What the task asks
Each line below must be set down exactly; omit any image you find.
—————
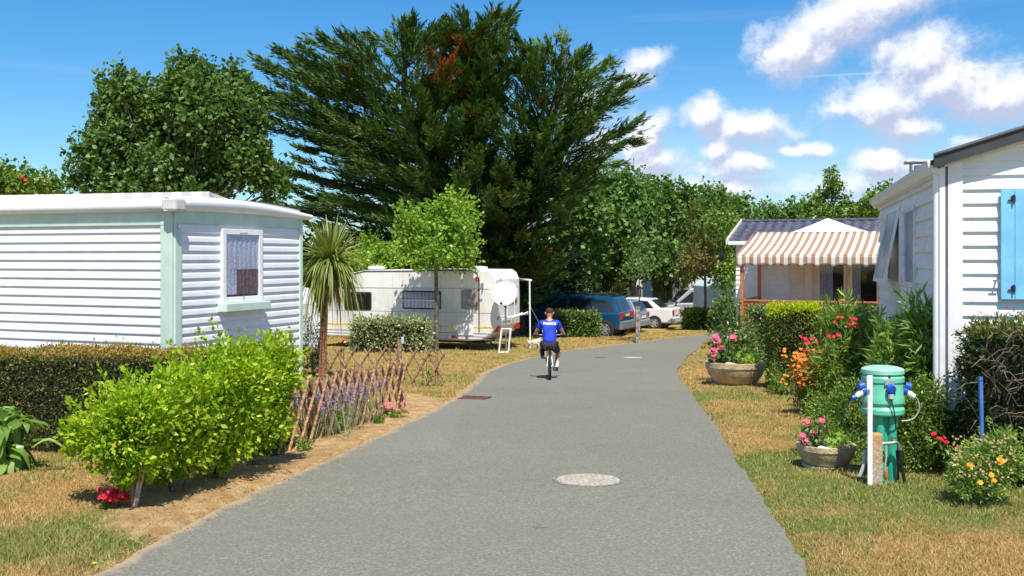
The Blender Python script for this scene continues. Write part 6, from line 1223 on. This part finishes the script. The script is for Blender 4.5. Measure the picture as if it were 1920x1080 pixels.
car('van', 'silver grey leisure van with sliding side windows beyond the white sedan', V3((g_.x + .35, g_.y, zf(Y_))), -.02, silv, 4.3, 1.75,
    [(-2.1, .3), (-2.14, .6), (-2.1, 1.1), (1.0, 1.1), (1.75, .98), (2.05, .7), (2.1, .3)], [(-2.1, 1.06), (-2.0, 1.80), (.55, 1.82), (1.45, 1.04)],
    [[(-1.9, 1.15), (-1.85, 1.62), (-1.1, 1.65), (-1.1, 1.15)], [(-.9, 1.15), (-.9, 1.66), (-.05, 1.66), (-.05, 1.15)], [(.12, 1.15), (.12, 1.65), (.5, 1.64), (1.15, 1.12)]], (-1.35, 1.35), .31, lights=[(-2.12, .78, 1.2, .06, .12, .4)], bumper=(-2.08, .45, .3, gY), extra=(-.85, .1), tum=.1, zb=1.05)
# far caravans and tents
def farbox(name, label, x0, x1, y0, Y, col, door=True, cat='caravan'):
    g_ = gz((x0 + x1) / 2, Y); w = (x1 - x0) / F * Y; h = CAMZ - (y0 - HOR) / F * Y - g_.z; root = empty(name, g_, .1, label, cat); m = MB()
    m.prism([V3((-w / 2, 0, .4)), V3((w / 2, 0, .4)), V3((w / 2, 0, h * .8)), V3((w / 2 - .3, 0, h)), V3((-w / 2 + .3, 0, h)), V3((-w / 2, 0, h * .8))], (0, 0, 0), (0, 2.1, 0)); m.build("body", col, root, bevel=.06)
    m = MB(); m.box((-w * .2, -.006, h * .62), (w * .3, .012, h * .28)); m.build("window", glass("far_glass", (.05, .06, .08)), root); m = MB(); m.box((w * .28, -.006, h * .5), (w * .2, .012, h * .6)); m.build("door", cw2, root)
    m = MB(); [m.lathe([(.3, -.1), (.3, .1)], (x, .2, .3), 16, M=Matrix.Rotation(math.pi / 2, 3, 'X')) for x in (-.2, )]; m.build("wheel", rubber, root)
farbox("caravan", 'white caravan end glimpsed between the tree trunks above the minivan bonnet', 1060, 1105, 520, 66, cw); farbox("caravan", 'white caravan with dark window seen above the boot of the blue minivan', 1155, 1182, 533, 62, cw); farbox("caravan", 'grey white caravan behind the sapling over the small hatchback', 1184, 1226, 520, 60, cw)
def tent(name, label, x0, x1, top, eave, Y, col, win=False):
    g_ = gz((x0 + x1) / 2, Y); w = (x1 - x0) / F * Y; zt2 = CAMZ - (top - HOR) / F * Y - g_.z; ze2 = CAMZ - (eave - HOR) / F * Y - g_.z; root = empty(name, g_, .15, label, 'tent'); m = MB()
    m.prism([V3((-w / 2, 0, 0)), V3((w / 2, 0, 0)), V3((w / 2 * .95, 0, ze2)), V3((0, 0, zt2)), V3((-w / 2 * .95, 0, ze2))], (0, 0, 0), (0, 3, 0)); m.build("canvas", col, root, bevel=.03)
    m = MB(); m.prism([V3((-w * .12, 0, 0)), V3((w * .12, 0, 0)), V3((w * .1, 0, ze2 * .9)), V3((-w * .1, 0, ze2 * .9))], (0, -.01, 0), (0, .002, 0)); m.build("door_flap", mat("tent_flap", (.5, .42, .36) if win else (.14, .16, .22), .8), root)
    m = MB(); [m.tube([V3((s * w * .47, 0, ze2)), V3((s * w * .47, -.02, 0))], .02, 6) for s in (1, -1)]; m.build("pole", grey, root)
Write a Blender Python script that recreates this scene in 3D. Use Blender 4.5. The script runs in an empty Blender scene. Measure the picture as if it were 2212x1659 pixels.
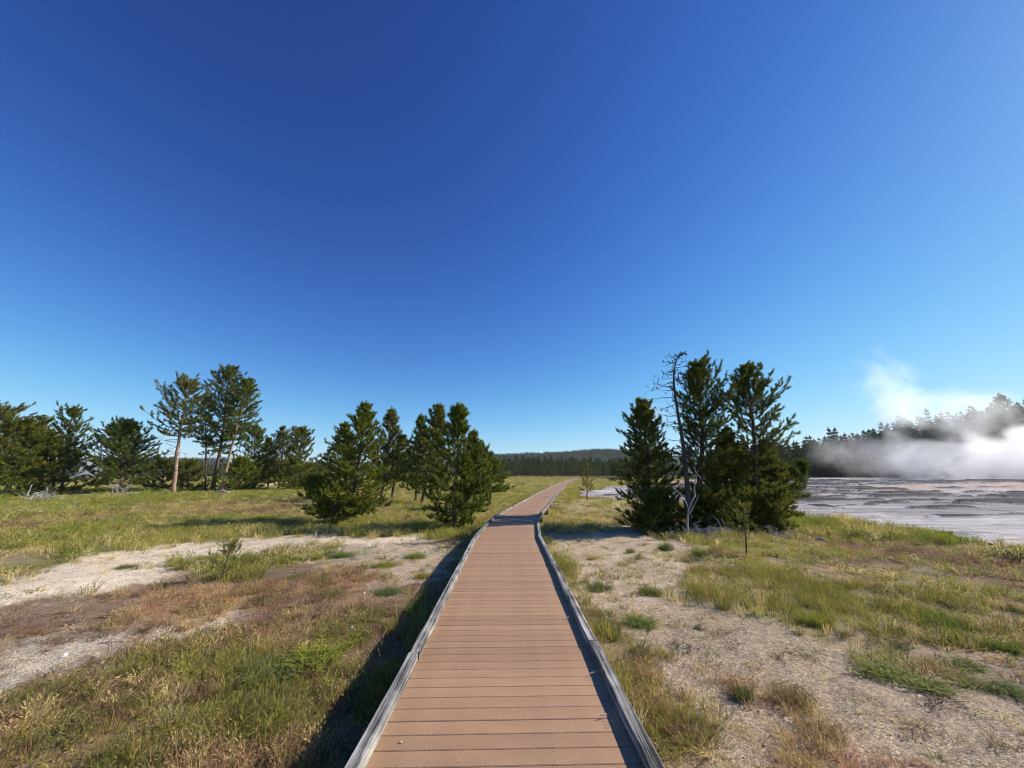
—————
Answer
The Blender Python script for this scene continues. Write part 6, from line 1223 on. This part finishes the script. The script is for Blender 4.5. Measure the picture as if it were 1920x1080 pixels.
car('van', 'silver grey leisure van with sliding side windows beyond the white sedan', V3((g_.x + .35, g_.y, zf(Y_))), -.02, silv, 4.3, 1.75,
    [(-2.1, .3), (-2.14, .6), (-2.1, 1.1), (1.0, 1.1), (1.75, .98), (2.05, .7), (2.1, .3)], [(-2.1, 1.06), (-2.0, 1.80), (.55, 1.82), (1.45, 1.04)],
    [[(-1.9, 1.15), (-1.85, 1.62), (-1.1, 1.65), (-1.1, 1.15)], [(-.9, 1.15), (-.9, 1.66), (-.05, 1.66), (-.05, 1.15)], [(.12, 1.15), (.12, 1.65), (.5, 1.64), (1.15, 1.12)]], (-1.35, 1.35), .31, lights=[(-2.12, .78, 1.2, .06, .12, .4)], bumper=(-2.08, .45, .3, gY), extra=(-.85, .1), tum=.1, zb=1.05)
# far caravans and tents
def farbox(name, label, x0, x1, y0, Y, col, door=True, cat='caravan'):
    g_ = gz((x0 + x1) / 2, Y); w = (x1 - x0) / F * Y; h = CAMZ - (y0 - HOR) / F * Y - g_.z; root = empty(name, g_, .1, label, cat); m = MB()
    m.prism([V3((-w / 2, 0, .4)), V3((w / 2, 0, .4)), V3((w / 2, 0, h * .8)), V3((w / 2 - .3, 0, h)), V3((-w / 2 + .3, 0, h)), V3((-w / 2, 0, h * .8))], (0, 0, 0), (0, 2.1, 0)); m.build("body", col, root, bevel=.06)
    m = MB(); m.box((-w * .2, -.006, h * .62), (w * .3, .012, h * .28)); m.build("window", glass("far_glass", (.05, .06, .08)), root); m = MB(); m.box((w * .28, -.006, h * .5), (w * .2, .012, h * .6)); m.build("door", cw2, root)
    m = MB(); [m.lathe([(.3, -.1), (.3, .1)], (x, .2, .3), 16, M=Matrix.Rotation(math.pi / 2, 3, 'X')) for x in (-.2, )]; m.build("wheel", rubber, root)
farbox("caravan", 'white caravan end glimpsed between the tree trunks above the minivan bonnet', 1060, 1105, 520, 66, cw); farbox("caravan", 'white caravan with dark window seen above the boot of the blue minivan', 1155, 1182, 533, 62, cw); farbox("caravan", 'grey white caravan behind the sapling over the small hatchback', 1184, 1226, 520, 60, cw)
def tent(name, label, x0, x1, top, eave, Y, col, win=False):
    g_ = gz((x0 + x1) / 2, Y); w = (x1 - x0) / F * Y; zt2 = CAMZ - (top - HOR) / F * Y - g_.z; ze2 = CAMZ - (eave - HOR) / F * Y - g_.z; root = empty(name, g_, .15, label, 'tent'); m = MB()
    m.prism([V3((-w / 2, 0, 0)), V3((w / 2, 0, 0)), V3((w / 2 * .95, 0, ze2)), V3((0, 0, zt2)), V3((-w / 2 * .95, 0, ze2))], (0, 0, 0), (0, 3, 0)); m.build("canvas", col, root, bevel=.03)
    m = MB(); m.prism([V3((-w * .12, 0, 0)), V3((w * .12, 0, 0)), V3((w * .1, 0, ze2 * .9)), V3((-w * .1, 0, ze2 * .9))], (0, -.01, 0), (0, .002, 0)); m.build("door_flap", mat("tent_flap", (.5, .42, .36) if win else (.14, .16, .22), .8), root)
    m = MB(); [m.tube([V3((s * w * .47, 0, ze2)), V3((s * w * .47, -.02, 0))], .02, 6) for s in (1, -1)]; m.build("pole", grey, root)
Write a Blender Python script that recreates this scene in 3D. Use Blender 4.5. The script runs in an empty Blender scene. Measure the picture as if it were 2212x1659 pixels.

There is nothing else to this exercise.